- Required work:
Quote the data below in full, minus the images.

- Raw data:

▼

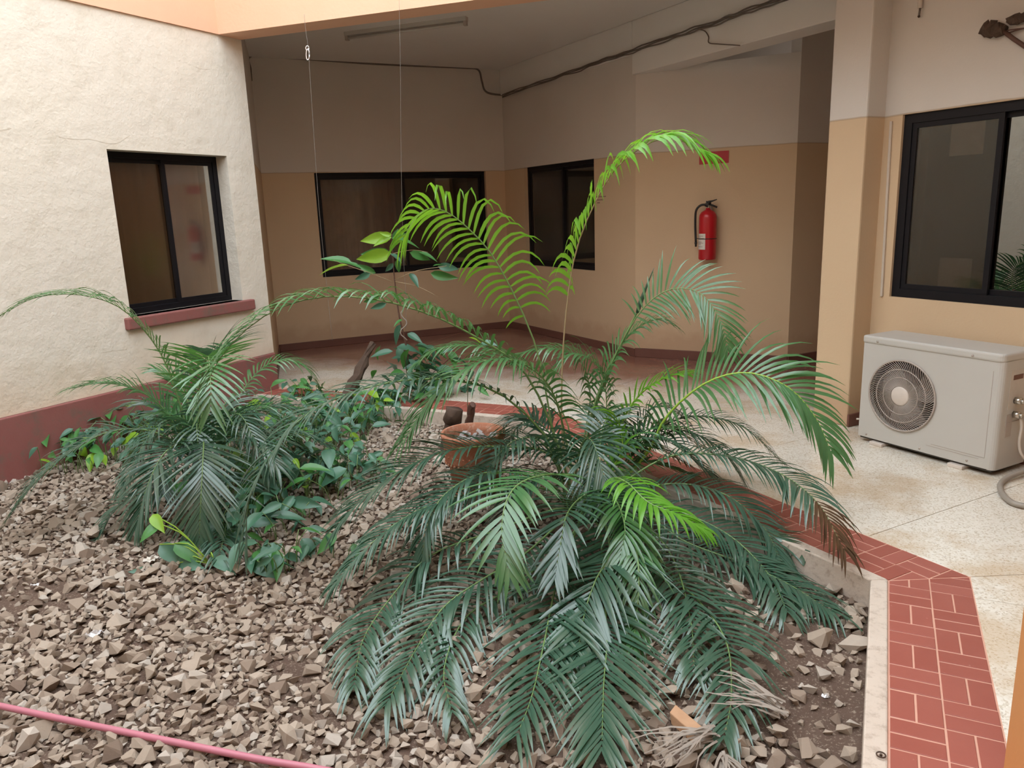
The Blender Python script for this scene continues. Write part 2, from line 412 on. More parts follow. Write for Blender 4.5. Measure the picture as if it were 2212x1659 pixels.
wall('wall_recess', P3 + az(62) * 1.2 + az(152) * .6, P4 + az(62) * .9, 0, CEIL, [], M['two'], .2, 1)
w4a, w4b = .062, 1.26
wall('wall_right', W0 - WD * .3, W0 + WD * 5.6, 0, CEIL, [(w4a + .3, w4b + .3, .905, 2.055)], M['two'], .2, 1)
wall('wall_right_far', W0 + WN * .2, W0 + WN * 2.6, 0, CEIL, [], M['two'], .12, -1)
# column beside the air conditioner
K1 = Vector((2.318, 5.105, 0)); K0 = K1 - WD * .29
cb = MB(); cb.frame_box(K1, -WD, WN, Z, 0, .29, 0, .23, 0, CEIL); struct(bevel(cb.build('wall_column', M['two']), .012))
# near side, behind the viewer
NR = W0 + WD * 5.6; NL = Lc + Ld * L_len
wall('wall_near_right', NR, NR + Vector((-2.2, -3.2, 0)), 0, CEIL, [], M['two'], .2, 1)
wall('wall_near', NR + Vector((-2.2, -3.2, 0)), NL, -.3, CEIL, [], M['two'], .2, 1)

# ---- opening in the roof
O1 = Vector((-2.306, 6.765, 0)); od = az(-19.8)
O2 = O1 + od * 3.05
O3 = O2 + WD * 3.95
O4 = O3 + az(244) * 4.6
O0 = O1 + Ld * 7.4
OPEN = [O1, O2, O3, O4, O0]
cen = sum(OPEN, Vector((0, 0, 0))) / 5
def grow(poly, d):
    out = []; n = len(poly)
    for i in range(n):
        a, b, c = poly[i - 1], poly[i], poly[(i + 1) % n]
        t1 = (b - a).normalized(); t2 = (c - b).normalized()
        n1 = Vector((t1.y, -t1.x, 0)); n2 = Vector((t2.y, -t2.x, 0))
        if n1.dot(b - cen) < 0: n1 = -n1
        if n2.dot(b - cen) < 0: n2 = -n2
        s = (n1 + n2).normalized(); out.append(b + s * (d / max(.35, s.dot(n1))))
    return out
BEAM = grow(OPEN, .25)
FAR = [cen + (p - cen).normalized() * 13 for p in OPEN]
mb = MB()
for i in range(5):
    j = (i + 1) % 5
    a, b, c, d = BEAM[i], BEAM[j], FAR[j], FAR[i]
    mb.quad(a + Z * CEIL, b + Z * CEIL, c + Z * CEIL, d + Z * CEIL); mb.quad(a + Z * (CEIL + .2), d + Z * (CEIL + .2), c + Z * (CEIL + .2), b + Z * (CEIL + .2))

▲

- Output:
The Blender Python script for this scene continues. Write part 2, from line 412 on. More parts follow. Write for Blender 4.5. Measure the picture as if it were 2212x1659 pixels.
wall('wall_recess', P3 + az(62) * 1.2 + az(152) * .6, P4 + az(62) * .9, 0, CEIL, [], M['two'], .2, 1)
w4a, w4b = .062, 1.26
wall('wall_right', W0 - WD * .3, W0 + WD * 5.6, 0, CEIL, [(w4a + .3, w4b + .3, .905, 2.055)], M['two'], .2, 1)
wall('wall_right_far', W0 + WN * .2, W0 + WN * 2.6, 0, CEIL, [], M['two'], .12, -1)
# column beside the air conditioner
K1 = Vector((2.318, 5.105, 0)); K0 = K1 - WD * .29
cb = MB(); cb.frame_box(K1, -WD, WN, Z, 0, .29, 0, .23, 0, CEIL); struct(bevel(cb.build('wall_column', M['two']), .012))
# near side, behind the viewer
NR = W0 + WD * 5.6; NL = Lc + Ld * L_len
wall('wall_near_right', NR, NR + Vector((-2.2, -3.2, 0)), 0, CEIL, [], M['two'], .2, 1)
wall('wall_near', NR + Vector((-2.2, -3.2, 0)), NL, -.3, CEIL, [], M['two'], .2, 1)

# ---- opening in the roof
O1 = Vector((-2.306, 6.765, 0)); od = az(-19.8)
O2 = O1 + od * 3.05
O3 = O2 + WD * 3.95
O4 = O3 + az(244) * 4.6
O0 = O1 + Ld * 7.4
OPEN = [O1, O2, O3, O4, O0]
cen = sum(OPEN, Vector((0, 0, 0))) / 5
def grow(poly, d):
    out = []; n = len(poly)
    for i in range(n):
        a, b, c = poly[i - 1], poly[i], poly[(i + 1) % n]
        t1 = (b - a).normalized(); t2 = (c - b).normalized()
        n1 = Vector((t1.y, -t1.x, 0)); n2 = Vector((t2.y, -t2.x, 0))
        if n1.dot(b - cen) < 0: n1 = -n1
        if n2.dot(b - cen) < 0: n2 = -n2
        s = (n1 + n2).normalized(); out.append(b + s * (d / max(.35, s.dot(n1))))
    return out
BEAM = grow(OPEN, .25)
FAR = [cen + (p - cen).normalized() * 13 for p in OPEN]
mb = MB()
for i in range(5):
    j = (i + 1) % 5
    a, b, c, d = BEAM[i], BEAM[j], FAR[j], FAR[i]
    mb.quad(a + Z * CEIL, b + Z * CEIL, c + Z * CEIL, d + Z * CEIL); mb.quad(a + Z * (CEIL + .2), d + Z * (CEIL + .2), c + Z * (CEIL + .2), b + Z * (CEIL + .2))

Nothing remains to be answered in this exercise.